NVIDIA Game Ready Drivers in 2021, Source: NVIDIA
Since the introduction of Game Ready program, NVIDIA released 150 drivers which support more than 400 games. In 2021 alone, the company released 20 drivers which supported 75 titles, NVIDIA is not slowing down, says Sean Pelletier (Sr. Product Manager – Game Ready Drivers). Today, NVIDIA released a video and an article explaining the process of Game Ready driver development process.
[NVIDIA GeForce] Get The Best Gaming Experience With GeForce Game Ready Drivers (4,000 views)
One of the key points in the video is the testing and verification. NVIDIA conducts 1000 tests a day and has spent 1.8M hours of testing in 2021. NVIDIA has a large collection of desktop and mobile systems that perform automated testing featuring over 4500 configurations of GPUs, CPUs, RAM and operating systems.
NVIDIA is really proud of the fact that each driver is goes through Microsoft’s Windows Hardware Quality Labs (WHQL) test.
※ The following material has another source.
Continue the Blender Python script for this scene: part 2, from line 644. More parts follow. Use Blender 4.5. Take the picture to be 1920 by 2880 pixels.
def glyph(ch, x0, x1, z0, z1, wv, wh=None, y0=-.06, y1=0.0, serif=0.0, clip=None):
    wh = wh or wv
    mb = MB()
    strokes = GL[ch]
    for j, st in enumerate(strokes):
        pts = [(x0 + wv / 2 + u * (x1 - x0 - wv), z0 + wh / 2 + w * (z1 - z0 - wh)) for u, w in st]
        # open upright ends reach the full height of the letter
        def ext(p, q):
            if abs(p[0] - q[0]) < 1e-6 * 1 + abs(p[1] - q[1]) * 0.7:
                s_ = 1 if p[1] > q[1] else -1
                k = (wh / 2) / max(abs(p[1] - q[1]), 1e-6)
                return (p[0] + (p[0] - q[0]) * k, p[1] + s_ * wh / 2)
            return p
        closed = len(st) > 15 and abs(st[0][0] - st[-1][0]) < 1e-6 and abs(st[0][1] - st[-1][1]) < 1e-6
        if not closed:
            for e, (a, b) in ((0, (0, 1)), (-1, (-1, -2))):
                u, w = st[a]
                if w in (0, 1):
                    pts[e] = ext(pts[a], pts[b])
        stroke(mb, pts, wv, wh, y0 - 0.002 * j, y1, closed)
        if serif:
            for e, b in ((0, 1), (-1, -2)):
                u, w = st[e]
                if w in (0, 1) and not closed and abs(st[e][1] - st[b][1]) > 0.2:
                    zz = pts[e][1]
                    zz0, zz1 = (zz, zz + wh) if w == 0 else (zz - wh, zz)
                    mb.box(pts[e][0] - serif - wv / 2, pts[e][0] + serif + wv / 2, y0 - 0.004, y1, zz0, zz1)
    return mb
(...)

To receive such certification, each driver has to pass 1300 rigorous tests.
NVIDIA Game Ready Driver WHQL certification, Source: NVIDIA
NVIDIA claims to be the only GPU vendor to certify every single driver. Here, NVIDIA is taking a jab at AMD, who typically release non-WHQL drivers first:
[…] Only once all this work is completed do we launch the driver via GeForce.com and GeForce Experience. And because the Game Ready Driver Program and our promise of quality relies on all of this work, we don’t release sub-par beta drivers with minimal testing, let alone multiple conflicting beta drivers forked from different development branches that support different games and products, which confuse customers.
AMD is indeed slow to release WHQL drivers. The company releases frequent Beta drivers that are later updated to WHQL, but this usually takes days, if not weeks. At least, AMD driver provides support for desktop, mobile and integrated GPUs, all in one package. This is something NVIDIA and Intel have a problem with. NVIDIA has two packages for desktop and mobile series, but there are also Studio drivers with optimizations for content creators, all of this could’ve been merged into one driver. Meanwhile, Intel has now two separate driver branches for Arc and pre-Xe iGPUs, each carrying a different version number.
NVIDIA is taking punches too. Just recently, Intel released its Arc Control software, a utility for game optimization, driver updates and more, except it does not require any user account like NVIDIA’s GeForce Experience. AMD has just announced its FidelityFX Super Sampling 2.0 tech which will go open source. This technology provides comparable if not better results than NVIDIA DLSS 2.0. NVIDIA will either have to step up with something more advanced, go open-source, or just continue to work with game developers to ensure their super-resolution technology is always available first.
The battle between NVIDIA, AMD and Intel in the software space has only started to heat up and this video is proof that. All three vendors are to compete even more in the coming months once Intel launches its desktop Arc GPUs and XeSS upscaling tech, while NVIDIA and AMD prepare for their next-gen GPUs. What is certain is that graphics drivers with their day-0 optimizations will pay a huge role when deciding which graphics card to buy.